U of S | Mailing List Archive | alt-photo-process-l | Re: Computer manuals [WAS: Pierre Duncan etc.]

Re: Computer manuals [WAS: Pierre Duncan etc.]




Etienne, you are teasing me no? Those drivers are for a pc, not mac, right? If I had the Mac drivers to make certain software/hardware work on 10, I could abandon 9 and have one less demon in my life...

However, I do make progress in inches and millimeters. Today I had to send 3 jpegs immediately to a local paper supposedly giving me "exposure" on the book. I found the files (a miracle in itself), got into system 10, found the jpeg folder I'd dumped into it, managed to attach and send... It's now one hour later and nothing has (yet) been returned by Daemon. (I used to think Daemon was a kind of ice cream. No more.) So it may actually have gotten there, I think.

Of course it's only going 4 blocks uptown to Charles Street, but that's the way they wanted it. (It probably went by way of Mars.)

Judy

On Fri, 25 May 2007, etienne garbaux wrote:

Judy wrote:

The day I realized that the manual for an upgrade lacked index entries for items in the menu, I realized all was lost. But by then I was trapped.
I recently replaced my aging G4 with a PC workstation, and was very pleased to see that it came with a nice, thick manual. Until I opened it. 250 pages of lawyerly warnings in at least a dozen languages. (!!) No user manual of any sort.

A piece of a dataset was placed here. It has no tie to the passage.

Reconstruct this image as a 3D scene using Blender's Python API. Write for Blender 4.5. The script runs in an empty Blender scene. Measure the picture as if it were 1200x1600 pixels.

It does, however, appear to have drivers for just about every peripheral hardware device known to man, old and new. I have plugged in every old printer, scanner, plotter, monitor, external drive, card reader, CD burner, keyboard, mouse, trackball, tablet, etc. that I can find, and every one has worked perfectly with absolutely no further effort from me, including features that are unique to each device. It even supports things as obscure as my old hand-held GPS unit. Quite remarkable, actually.